Anti-Ableist Resources Coming to English Classrooms
December 02, 2024
The Disability Resource and Technology Hub provides support to faculty and students.
By Chloe Kim
When English instructors Daune O’Brien, Kisa Lape and Sarah Dammeyer set out to make their classrooms more accessible, they quickly saw a gap: traditional accommodations often didn’t fit the unique needs of students in language, writing and rhetoric classes. So, they created a new approach tailored to their field.
In collaboration with College of Education disability studies minor co-founder and former director Carolyn Fink, the team launched the Disability Resource and Technology Hub in UMD’s Department of English last month. This new center provides tools and support specifically for writing-intensive courses. Faculty can access one-on-one curriculum consultations to help them integrate accessible course design into assignments and materials. For students who struggle with focus, the Hub offers resources like “body doubling,” a strategy where students work alongside a peer or mentor to maintain concentration and accountability, and “process planning,” or breaking down tasks into steps that guide students from brainstorming to a finished product.
Resources are available to students with sensory, psychiatric, cognitive, intellectual, developmental and physical disabilities, and those seeking mental health care and support. Students do not need official documentation or disability disclosure.
“Our goal is to help English students have accessible writing experiences, and we want to be a resource for faculty looking for more ways to provide such accessibility,” said Lape. “We hope that students with disabilities will see the hub as a place where they can find a writing mentor or coach.”
Funded by a $50,000 Teaching Innovation Grant, the Hub is a continuation of years of the co-founders’ research on disability-informed pedagogy and anti-ableist classroom practices. O’Brien first had the idea to start a Faculty Research and Writing Group on disability studies and pedagogy in 2022. Alongside Lape and Dammeyer, she applied for and received a Center for Literary and Comparative Studies grant, and they began meeting several times monthly, discussing disability studies scholars such as Jay Dolmage and Margaret Price and how their work and research might inform their own pedagogical practices. They also began compiling a library of knowledge, research and print and technological resources.

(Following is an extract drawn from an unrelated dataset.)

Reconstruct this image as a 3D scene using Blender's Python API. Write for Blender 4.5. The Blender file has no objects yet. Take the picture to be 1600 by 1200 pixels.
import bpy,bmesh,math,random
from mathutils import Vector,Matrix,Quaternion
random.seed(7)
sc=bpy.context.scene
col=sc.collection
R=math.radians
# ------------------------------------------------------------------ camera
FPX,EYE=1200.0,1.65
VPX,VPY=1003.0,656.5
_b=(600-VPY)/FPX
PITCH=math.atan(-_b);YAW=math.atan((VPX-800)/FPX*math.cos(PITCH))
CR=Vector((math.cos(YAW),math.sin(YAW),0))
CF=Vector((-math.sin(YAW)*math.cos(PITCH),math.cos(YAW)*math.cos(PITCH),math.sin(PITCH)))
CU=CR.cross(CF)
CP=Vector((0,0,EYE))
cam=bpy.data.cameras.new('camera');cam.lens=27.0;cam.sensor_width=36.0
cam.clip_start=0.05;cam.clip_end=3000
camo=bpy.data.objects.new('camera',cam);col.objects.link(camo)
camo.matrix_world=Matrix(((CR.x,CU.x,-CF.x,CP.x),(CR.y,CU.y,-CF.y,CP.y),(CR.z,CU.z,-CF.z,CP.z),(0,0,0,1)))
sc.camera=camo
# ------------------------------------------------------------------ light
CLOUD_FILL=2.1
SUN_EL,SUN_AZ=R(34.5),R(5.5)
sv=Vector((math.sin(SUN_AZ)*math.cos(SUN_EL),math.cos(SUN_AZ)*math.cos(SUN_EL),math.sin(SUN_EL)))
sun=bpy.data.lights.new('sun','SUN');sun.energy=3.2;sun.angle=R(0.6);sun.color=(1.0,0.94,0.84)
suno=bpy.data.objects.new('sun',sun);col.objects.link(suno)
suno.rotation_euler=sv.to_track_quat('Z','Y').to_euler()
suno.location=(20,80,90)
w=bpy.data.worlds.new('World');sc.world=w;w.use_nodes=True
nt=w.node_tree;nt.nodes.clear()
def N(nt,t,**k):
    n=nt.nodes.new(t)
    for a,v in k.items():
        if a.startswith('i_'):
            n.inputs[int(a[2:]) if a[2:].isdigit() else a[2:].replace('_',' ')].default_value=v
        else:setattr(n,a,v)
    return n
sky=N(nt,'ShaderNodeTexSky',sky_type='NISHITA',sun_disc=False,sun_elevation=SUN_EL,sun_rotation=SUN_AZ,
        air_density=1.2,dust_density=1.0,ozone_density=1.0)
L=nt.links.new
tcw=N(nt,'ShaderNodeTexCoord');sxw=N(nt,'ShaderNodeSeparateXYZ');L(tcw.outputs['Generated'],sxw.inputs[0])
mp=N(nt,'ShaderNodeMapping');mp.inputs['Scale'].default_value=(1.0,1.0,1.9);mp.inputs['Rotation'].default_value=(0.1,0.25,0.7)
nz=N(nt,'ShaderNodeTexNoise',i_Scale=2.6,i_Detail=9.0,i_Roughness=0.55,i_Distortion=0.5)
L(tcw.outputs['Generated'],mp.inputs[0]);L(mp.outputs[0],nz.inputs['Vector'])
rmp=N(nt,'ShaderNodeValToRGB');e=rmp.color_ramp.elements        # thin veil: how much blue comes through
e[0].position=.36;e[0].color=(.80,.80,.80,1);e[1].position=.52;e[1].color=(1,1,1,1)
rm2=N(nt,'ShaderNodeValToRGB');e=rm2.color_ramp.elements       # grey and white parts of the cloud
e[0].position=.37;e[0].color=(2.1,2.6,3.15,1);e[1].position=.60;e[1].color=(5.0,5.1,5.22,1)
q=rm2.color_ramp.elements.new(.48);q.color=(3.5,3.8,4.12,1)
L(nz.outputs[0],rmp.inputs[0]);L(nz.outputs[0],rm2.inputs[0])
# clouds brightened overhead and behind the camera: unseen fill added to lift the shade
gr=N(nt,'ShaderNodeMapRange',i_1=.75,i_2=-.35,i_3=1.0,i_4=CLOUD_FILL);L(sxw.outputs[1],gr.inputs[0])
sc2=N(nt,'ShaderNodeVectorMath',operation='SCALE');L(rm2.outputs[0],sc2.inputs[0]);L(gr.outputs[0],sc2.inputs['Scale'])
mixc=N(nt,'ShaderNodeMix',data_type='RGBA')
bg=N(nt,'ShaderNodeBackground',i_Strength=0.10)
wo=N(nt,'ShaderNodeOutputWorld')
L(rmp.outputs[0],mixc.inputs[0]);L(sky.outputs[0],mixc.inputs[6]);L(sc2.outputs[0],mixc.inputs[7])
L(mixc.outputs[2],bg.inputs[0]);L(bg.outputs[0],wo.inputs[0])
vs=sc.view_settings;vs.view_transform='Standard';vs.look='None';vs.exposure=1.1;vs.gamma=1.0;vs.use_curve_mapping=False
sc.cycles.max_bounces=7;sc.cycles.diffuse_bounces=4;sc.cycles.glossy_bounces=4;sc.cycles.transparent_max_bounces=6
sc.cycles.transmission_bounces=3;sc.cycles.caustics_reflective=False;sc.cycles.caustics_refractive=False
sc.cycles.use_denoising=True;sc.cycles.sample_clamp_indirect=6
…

Building upon what they had learned and developed from these meetings, they presented a panel on anti-ableist pedagogy at the national Feminisms and Rhetorics Conference last year.
“As we focused on greater accessibility and anti-ableism in our own classes, we kept coming back to the same idea: we want more of our colleagues to have access to this information, too,” said O’Brien. “Only within a department, and specifically a writing program, can we fully align our support with our goals and discipline practices.”
The Hub is located in 3223 Tawes Hall, and will host weekly office hours beginning next semester. Faculty can receive support to write more accessible policies into syllabi, record videos with proper captioning and more. Students will also have access to a range of social events and guest speakers. In the spring, Lape and O’Brien plan to research and discuss how integrating artificial intelligence tools at the Hub can benefit students with disabilities.
Lape said the Hub will be flexible and adapt over time to the needs of faculty and students.
“We hope to acknowledge that disability identity and culture are integral to both the academic and social experiences of all UMD students and instructors,” she said.